Crunch periods have become the norm in game development over a long period of time.

No one is really sure how to solve this problem, but most seem to agree it’s going to require some degree of norm-shattering. The deadline-driven nature of game development could be curtailed by less of a focus — at least far out from launch — on release dates. And the industry as a whole could stand to cool it on prioritizing the holiday season as some idealized release window for all the biggest games.

An industry-wide unionization of game development talents would also help when it comes to negotiating and enforcing fair employment practices.

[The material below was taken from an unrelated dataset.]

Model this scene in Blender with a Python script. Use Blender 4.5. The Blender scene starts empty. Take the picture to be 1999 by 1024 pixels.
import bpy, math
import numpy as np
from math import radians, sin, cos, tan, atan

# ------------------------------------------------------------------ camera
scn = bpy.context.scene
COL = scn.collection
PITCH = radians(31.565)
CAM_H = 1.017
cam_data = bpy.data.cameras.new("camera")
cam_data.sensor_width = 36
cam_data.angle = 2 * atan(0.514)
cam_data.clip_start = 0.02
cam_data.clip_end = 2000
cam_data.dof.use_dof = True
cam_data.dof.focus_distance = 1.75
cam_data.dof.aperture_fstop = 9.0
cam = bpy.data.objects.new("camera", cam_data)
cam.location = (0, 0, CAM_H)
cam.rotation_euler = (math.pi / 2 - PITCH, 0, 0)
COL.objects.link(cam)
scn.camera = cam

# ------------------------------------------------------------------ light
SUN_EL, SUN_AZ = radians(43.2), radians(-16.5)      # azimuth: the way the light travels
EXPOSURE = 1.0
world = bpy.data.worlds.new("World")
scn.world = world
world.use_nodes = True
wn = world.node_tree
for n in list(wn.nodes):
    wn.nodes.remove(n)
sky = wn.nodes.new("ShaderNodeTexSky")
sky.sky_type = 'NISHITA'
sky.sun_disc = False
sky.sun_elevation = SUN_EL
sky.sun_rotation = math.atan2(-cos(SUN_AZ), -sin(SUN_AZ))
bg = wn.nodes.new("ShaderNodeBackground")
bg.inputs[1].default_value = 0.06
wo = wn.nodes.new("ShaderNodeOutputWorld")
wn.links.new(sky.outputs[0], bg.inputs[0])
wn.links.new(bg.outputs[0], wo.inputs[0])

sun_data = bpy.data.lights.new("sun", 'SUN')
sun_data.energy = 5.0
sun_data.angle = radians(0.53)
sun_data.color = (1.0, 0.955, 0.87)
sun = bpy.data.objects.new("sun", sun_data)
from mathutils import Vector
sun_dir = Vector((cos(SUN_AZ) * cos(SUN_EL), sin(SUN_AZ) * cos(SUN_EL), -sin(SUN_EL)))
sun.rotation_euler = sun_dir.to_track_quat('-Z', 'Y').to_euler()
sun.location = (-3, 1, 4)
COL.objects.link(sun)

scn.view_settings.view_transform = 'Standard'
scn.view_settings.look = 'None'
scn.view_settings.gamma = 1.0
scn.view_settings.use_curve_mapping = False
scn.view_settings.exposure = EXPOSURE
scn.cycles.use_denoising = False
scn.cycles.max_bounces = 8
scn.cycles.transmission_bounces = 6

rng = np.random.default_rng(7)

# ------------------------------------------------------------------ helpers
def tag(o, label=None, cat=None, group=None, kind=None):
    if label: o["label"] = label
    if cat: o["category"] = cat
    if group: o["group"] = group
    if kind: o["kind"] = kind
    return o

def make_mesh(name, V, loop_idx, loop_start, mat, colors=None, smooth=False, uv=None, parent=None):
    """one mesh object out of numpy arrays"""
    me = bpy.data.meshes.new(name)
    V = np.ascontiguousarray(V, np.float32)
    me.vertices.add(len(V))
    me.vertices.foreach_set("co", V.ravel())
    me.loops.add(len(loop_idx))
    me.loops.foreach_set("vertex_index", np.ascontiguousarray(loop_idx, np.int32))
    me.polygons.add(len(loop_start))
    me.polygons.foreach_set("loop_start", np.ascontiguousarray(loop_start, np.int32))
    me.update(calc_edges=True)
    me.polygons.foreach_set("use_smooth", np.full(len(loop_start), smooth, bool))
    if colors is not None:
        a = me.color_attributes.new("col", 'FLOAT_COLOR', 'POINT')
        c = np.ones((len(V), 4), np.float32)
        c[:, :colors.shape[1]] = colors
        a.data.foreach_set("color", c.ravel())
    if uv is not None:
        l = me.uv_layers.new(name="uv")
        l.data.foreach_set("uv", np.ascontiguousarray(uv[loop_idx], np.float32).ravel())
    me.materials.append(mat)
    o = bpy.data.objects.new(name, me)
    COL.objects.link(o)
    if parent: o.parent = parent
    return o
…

Outside of gamedev, critics ought to spend more time thinking about the human cost behind the games they’re covering. Reporters should push back against claims that hold up crunch as a positive. And fans can use the power of social media to let studios know they’re not happy. If a small squad of bad faith trolls can get someone fired, a larger group of concerned fans can certainly be heard — and listened to — as well.

Beyond all of that, it’s important to take the time to listen to people who know better. The issues surrounding crunch are pervasive all throughout the games industry, and lots of veteran developers have spoken about it openly. 

Sift through some of these threads to get more of a firsthand glimpse at exactly what crunch entails and what the human cost looks like. (Note: These are all Twitter threads, so make sure to click through and read the full stories.)

This is a serious problem. The more you educate yourself on what actually goes into all those great games you play, the better equipped you’ll be to let business leaders know that unhealthy work practices aren’t tolerable.